Volwassenen en sociale netwerken
Als het werkelijk zo is, zou die trend ook kunnen doorzetten naar andere leeftijdsgroepen. Uit een internationaal onderzoek van Synovate onder 13.000 volwassen respondenten blijkt dat bijna de helft van de Nederlanders (het hoogste percentage!) lid is van een sociaal netwerk. Tegelijkertijd geeft méér dan de helft (tevens het hoogste percentage) aan bezorgd te zijn over zijn privacy bij sociale netwerken. Verder blijkt een gemiddeld percentage van 36% interesse te verliezen in sociale netwerken.
Verklaringen hiervoor zouden kunnen zijn:
- het fenomeen is razendsnel opgekomen en mensen werden maar lid om mee te doen; geen beste motivatie om ermee door te gaan dus.
- velen hebben op hun netwerk vrienden uit het ´echte´ leven en face-to-face-contact blijft voor hen toch favoriet. Bovendien staat het volgende nieuwtje alweer voor de deur.

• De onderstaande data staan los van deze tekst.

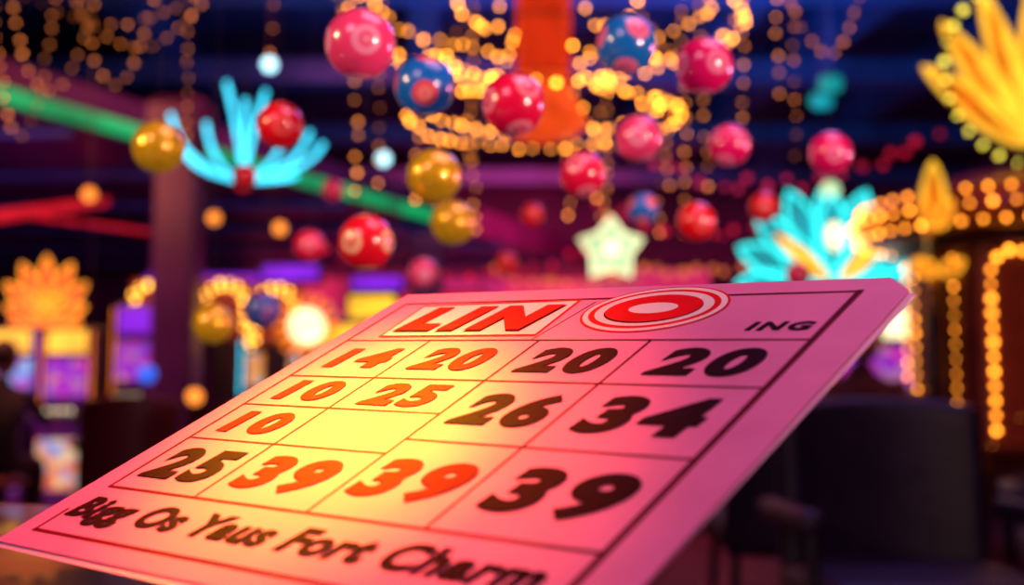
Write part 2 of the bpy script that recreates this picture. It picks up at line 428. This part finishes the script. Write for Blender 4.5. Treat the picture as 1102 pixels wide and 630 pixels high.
for (a, b, s_) in (((.6, 6, 2.95), (1.2, 6, 2.95), .4), ((-.9, 6, 2.9), (-.2, 6.2, 2.9), .35)):
    P = [p-Vector((.16, 6, 0)) for p in swag(a, b, s_, 16)]; near += P; nw.append(P); nw.append([P[0], P[0]+Vector((0, 0, 2))]); nw.append([P[-1], P[-1]+Vector((0, 0, 2))])
bulbs('drops', pts+near, .0085, M_amberd, g, jitter=.012)
tubes('drop_wires', nw, .0015, M_dark, g)

def garland(items):
    g = grp('bead_garland'); pts = []; wires = []
    for it in items:
        if len(it) == 3:
            P = resample(swag(*it, 40), .07)
        else:
            x, y, z0, z1 = it; P = line((x, y, z0), (x, y, z1), int((z0-z1)/.07))
        pts += P; wires.append(P)
        wires.append([P[0], (P[0].x, P[0].y, 5)])
        if len(it) == 3: wires.append([P[-1], (P[-1].x, P[-1].y, 5)])
    bulbs('beads', pts, .0080, M_amberb, g, jitter=.008)
    tubes('wires', wires, .002, M_dark, g)
garland([((-2.15, 5, 2.62), (-1.75, 5, 2.62), .5), ((-1.85, 5, 2.6), (-1.5, 5, 2.6), .45), ((-2.0, 5.2, 2.7), (-1.3, 5.2, 2.7), .32),
         ((-2.3, 5.2, 2.7), (-2.0, 5.2, 2.75), .75), ((-1.9, 4.6, 2.4), (-1.2, 4.6, 2.42), .12), (-1.02, 5, 2.7, 2.3), (-1.7, 6.2, 3.0, 2.2)])
garland([((1.24, 5.3, 2.7), (1.6, 5.3, 2.75), .35), (1.24, 5.2, 2.8, 1.9)])

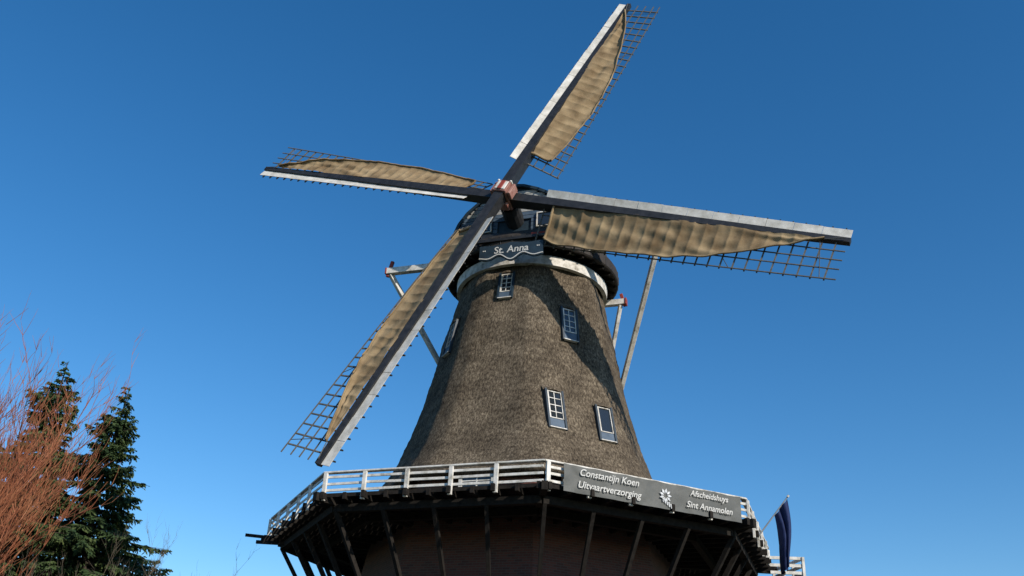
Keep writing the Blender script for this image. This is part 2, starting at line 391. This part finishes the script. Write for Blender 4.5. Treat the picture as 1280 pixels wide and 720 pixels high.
# ------------------------------------------------------------ sails
hub=AX+sh*3.5448+V((0,0,19.41))
hb=MB()
e0=(rt*cos(psi)-uu*sin(psi));e1=(rt*sin(psi)+uu*cos(psi))
hb.tube([hub-nrm*2.6,hub-nrm*.5],[.34,.34],'black',16)
hb.box(hub-nrm*.0,(e0,e1,nrm),(.26,.26,.46),'pink')
hb.box(hub+nrm*.47,(e0,e1,nrm),(.20,.20,.02),'white')
hb.box(hub+nrm*.495,(e0,e1,nrm),(.09,.21,.018),'red')
for s_ in(-1,1):
    hb.box(hub+e0*s_*.34+nrm*.2,(e0,e1,nrm),(.06,.24,.16),'pink'); hb.box(hub+e1*s_*.34-nrm*.2,(e0,e1,nrm),(.24,.06,.16),'pink')
    hb.box(hub+e0*s_*.24+e1*.24+nrm*.3,(e0,e1,nrm),(.04,.04,.18),'white')
hb.obj('poll_end_hub',mill,bevel=.02)
def sail(k,seed):
    rnd=random.Random(seed)
    a=psi+k*pi/2; er=rt*sin(a)+uu*cos(a); et=rt*cos(a)-uu*sin(a)
    off=nrm*(.2 if k%2==0 else -.2); H=hub+off
    def tw(r): return radians(27-24*min(1,max(0,(r-1.5)/(LS-1.5)))**.9)
    def P(r,t,n=0):
        w=tw(r); return H+er*r+et*(t*cos(w))+nrm*(-t*sin(w)+n)
    s=MB()
    s.beam(H,H+er*LS,.36,.40,'black',up=tuple(nrm),w1=.17,h1=.17)
    nb_=12; dr=(LS-.02-1.5)/nb_
    def Q(r_,t,n):
        w=radians(26-19*min(1,max(0,(r_-1.5)/(LS-1.5))))
        return H+er*r_-et*(t*cos(w))+nrm*(t*sin(w)+n)
    for i in range(nb_):
        r0=1.5+i*dr+.006; r1=r0+dr-.012
        w0=.16*(1-.4*(r0/LS))
        j=rnd.uniform(-.008,.008)
        b=.36-.05*(r0/LS)
        pts=[Q(r0,w0,.02+j),Q(r1,w0,.02+j),Q(r1,w0+b,.03+j),Q(r0,w0+b,.03+j)]
        n2=nrm*.025
        s.hexa([p-n2 for p in pts]+[p for p in pts],'cream')
    r=1.7
    while r<LS-.1:
        w0=.17*(1-.4*(r/LS)); s.beam(Q(r,.0,-.03),Q(r,w0+.39,-.03),.035,.05,'black',up=tuple(nrm)); r+=.385
    W=1.48 if k else 1.36
    r=1.55
    while r<LS-.02:
        s.beam(P(r,.0,0),P(r,W+.04,0),.04,.04,'lath',up=tuple(nrm)); r+=.385
    for t in(.42,.76,1.10,W):
        R=[1.55+(LS-1.6)*i/14 for i in range(15)]
        for r0,r1 in zip(R,R[1:]): s.beam(P(r0,t,.03),P(r1,t,.03),.03,.03,'lath',up=tuple(nrm))
    s.obj('sail_frame',mill)
    keys=[(.17,1.38),(.2,1.50),(.40,1.54),(.55,1.50),(.66,1.30),(.78,.90),(.86,.52),(.92,.24),(.94,.14)]
    if k==3: keys=[(.17,1.1),(.2,1.2),(.40,1.40),(.55,1.34),(.66,1.2),(.78,.88),(.86,.52),(.92,.24),(.94,.14)]
    if k==0: keys=[(.17,.95),(.25,1.12),(.40,1.34),(.55,1.28),(.66,1.12),(.78,.82),(.86,.52),(.92,.24),(.94,.14)]
    if k==2: keys=[(.17,.9),(.25,1.0),(.40,1.1),(.55,1.08),(.66,.98),(.78,.7),(.86,.42),(.92,.2),(.94,.12)]
    def wid(f):
        for (a_,b_),(c_,d_) in zip(keys,keys[1:]):
            if f<=c_: return b_+(d_-b_)*(f-a_)/(c_-a_)
        return keys[-1][1]
    c=MB(); rows=[]; nr=300; nt_=26
    sd=V((seed*3.1,seed*1.7,0))
    for i in range(nr+1):
        f=.17+.77*i/nr; r=f*LS; w=wid(f)+.035*noise.noise(V((f*14,seed,0)))
        row=[]
        for j in range(nt_+1):
            q=j/nt_; t=.10+(w-.10)*q
            ph=(r-1.55)/.385; sag=-.055*abs(sin(pi*ph))**.8*(.25+.75*sin(pi*min(1,q*1.05)))*(.8+.4*noise.noise(V((r*.8,seed,3))))
            pl=.025*sin((q*w*9)+4*noise.noise(V((r*.7,q*2,seed))))*min(1,max(0,(f-.3)*2.5))
            dg=.018*sin(5.5*(r*.55-t*1.6)+5*noise.noise(V((r*.35,t,seed+9))))
            nn=.025*noise.noise(V((r*1.2,t*2.2,0))+sd)+.018*noise.noise(V((r*4,t*3,0))+sd)
            roll=.05*max(0,(q-.88)/.12)
            row.append(P(r,t,.155+sag+pl+dg+nn+roll))
        rows.append(row)
    c.grid(rows,'cloth')
    edge=[rw[-1]+nrm*.02 for rw in rows[::4]]
    c.tube(edge,[.03]*len(edge),'cloth',6)
    inn=rows[0]; c.tube([p+nrm*.02 for p in inn[::2]],[.05]*len(inn[::2]),'cloth',6)
    c.obj('sail_cloth',mill,smooth=True)
    rp=MB()
    for f0 in(.2,.45,.7,.93):
        w=wid(f0); p0=P(f0*LS,w,.12);p1=P(f0*LS+.3,W,.03); rp.tube([p0,p1],[.012,.012],'lath',4)
    rp.tube([P(.93*LS,.15,.12),P(LS*.99,.0,.15)],[.015,.015],'lath',4)
    rp.obj('sail_ropes',mill)
for k in range(4): sail(k,k+1)

# ------------------------------------------------------------ banner
ban=empty('banner_sign')
n=azd(fa(0));t=azt(fa(0)); p0=AX+azd(AL)*8.02;p1=AX+azd(AL+pi/4)*8.02
bs=MB(); rows=[]
for i in range(121):
    f=.075+.885*i/120; row=[]
    for j in range(13):
        z=7.88+.70*j/12
        wv=.010*sin(i*.45+j*.3)+.022*noise.noise(V((i*.13,j*.22,2)))+.012*noise.noise(V((i*.3+j*.3,j*.1,5)))
        zz=z+ (-.02*abs(sin(i*pi/20)) if j==12 else 0)
        row.append(p0.lerp(p1,f)+n*(.165+wv)+V((0,0,zz)))
    rows.append(row)
bs.grid(rows,'banner'); bs.obj('banner_sheet',ban,smooth=True)
def bt(s,f,z,size,**k): text(s,'banner_lettering',tm(p0.lerp(p1,f)+n*.215+V((0,0,z)),t,V((0,0,1)),n),size,'text',ban,shear=.25,offset=.003,extrude=.002,**k)
bt('Constantijn Koen',.285,8.40,.245); bt('Uitvaartverzorging',.285,8.09,.245)
bt('Afscheidshuys',.785,8.41,.215); bt('Sint Annamolen',.785,8.10,.23)
fl=MB(); c=p0.lerp(p1,.56)+n*.21+V((0,0,8.22))
for i in range(9):
    a=i*2*pi/9; d=t*cos(a)+V((0,0,1))*sin(a); e=-t*sin(a)+V((0,0,1))*cos(a)
    fl.face([c+d*.05,c+d*.12+e*.04,c+d*.19,c+d*.12-e*.03],'steel')
for i in range(0,14,3):
    q=c-V((0,0,.05))+t*(.02*i-.1)+V((0,0,-.012*i)); fl.face([q,q+t*.03,q+t*.05-V((0,0,.12)),q+t*.02-V((0,0,.12))],'steel')
fl.obj('banner_flower_logo',ban)

# ------------------------------------------------------------ flag
fg=empty('flag_on_pole')
fdir=azd(AL+radians(62))
b0=AX+fdir*7.45+V((0,0,8.0)); dirp=(fdir*.75+V((.05,0,.95))).normalized()
pm=MB(); pm.tube([b0,b0+dirp*1.6],[.025,.018],'steel',8); pm.tube([b0+dirp*1.6,b0+dirp*1.66],[.04,.03],'white',8); pm.obj('pole',fg)
fm=MB(); rows=[]
tp=b0+dirp*1.55
for i in range(41):
    f=i/40; row=[]
    for j in range(17):
        g=j/16
        P0=tp-dirp*(g*.62)*(1-.5*f)
        P0=P0+V((.07*sin(f*4.2+.4)-.02*f,0,-2.0*f*(1-.04*g)))+V((.05*sin(g*10+f*4)*(.4+f),.17*sin(g*12+1+f*3)*(.3+f),0))
        row.append(P0)
    rows.append(row)
fm.grid(rows,'flag')
fm.obj('flag_cloth',fg,smooth=True)
sr=MB(); A=V((9.0,31.2,0));B=V((9.35,29.2,0))
for z in(7.94,7.72,7.5): sr.beam(A+up*z,B+up*z,.05,.09,'white'); sr.beam(B+up*z+V((-.02,.02,0)),B+up*z+V((-1.0,.1,0)),.05,.09,'white')
for i in range(4): p=A.lerp(B,i/3); sr.beam(p+up*6.95,p+up*7.98,.08,.08,'white')
sr.box(V((8.75,30.2,6.98)),(V((1,0,0)),V((0,1,0)),up),(.55,1.1,.05),'darkwood')
sr.beam(V((8.9,31.2,6.95)),V((9.6,38.5,.1)),.9,.12,'darkwood')
sr.obj('stage_stair',mill)

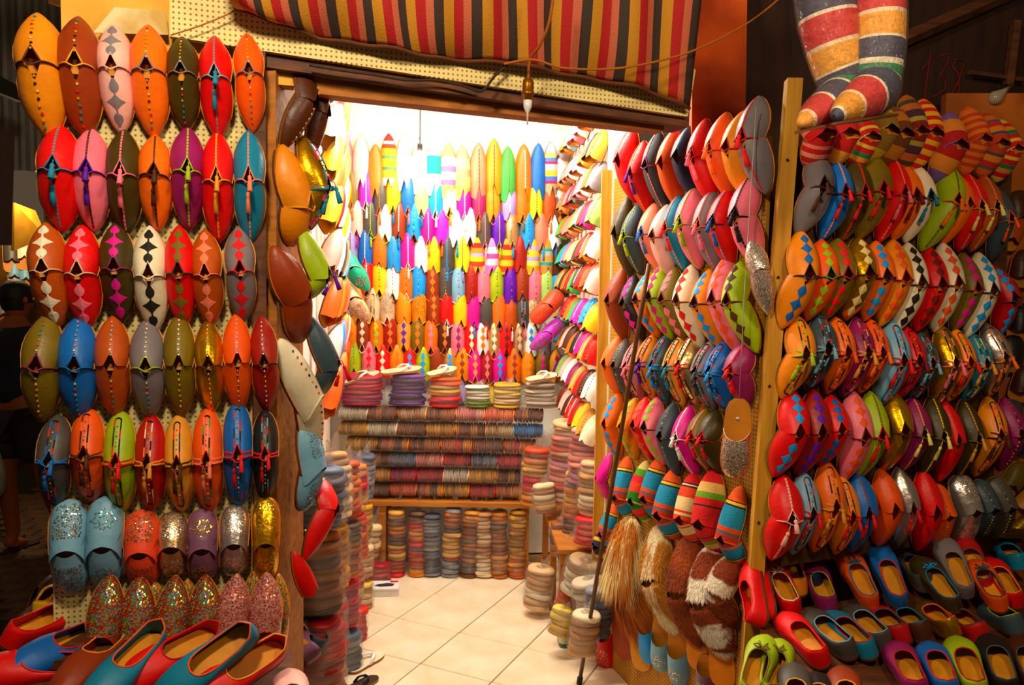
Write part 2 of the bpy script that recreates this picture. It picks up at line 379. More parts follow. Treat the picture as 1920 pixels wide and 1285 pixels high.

Plaatjes geleend van enda_001 en fofurasfelinas.
Klik zegt
Als het waar is, ben ik eigenlijk wel blij dat sociale netwerken aan tieners niet zo besteed zijn. Hoewel ik denk dat chatten nog wel steeds populair is. Wat doen ze dan denk je met al hun tijd? Wii-en in de bieb?
Natalie zegt
@ Klik: chatten staat denk ik ook los van sociale netwerken! Daar ging het onderzoek dat ik aanhaal niet over. Sociale netwerken zijn vooral de profielensites zoals Hyves en chatten doen de meesten toch nog steeds via MSN. Sms-en doen ze trouwens ook veel, die tieners. Vinden ze veel gemakkelijker en sneller dan bellen. Misschien ontwikkelen ze zo wel ‘bel-angst’!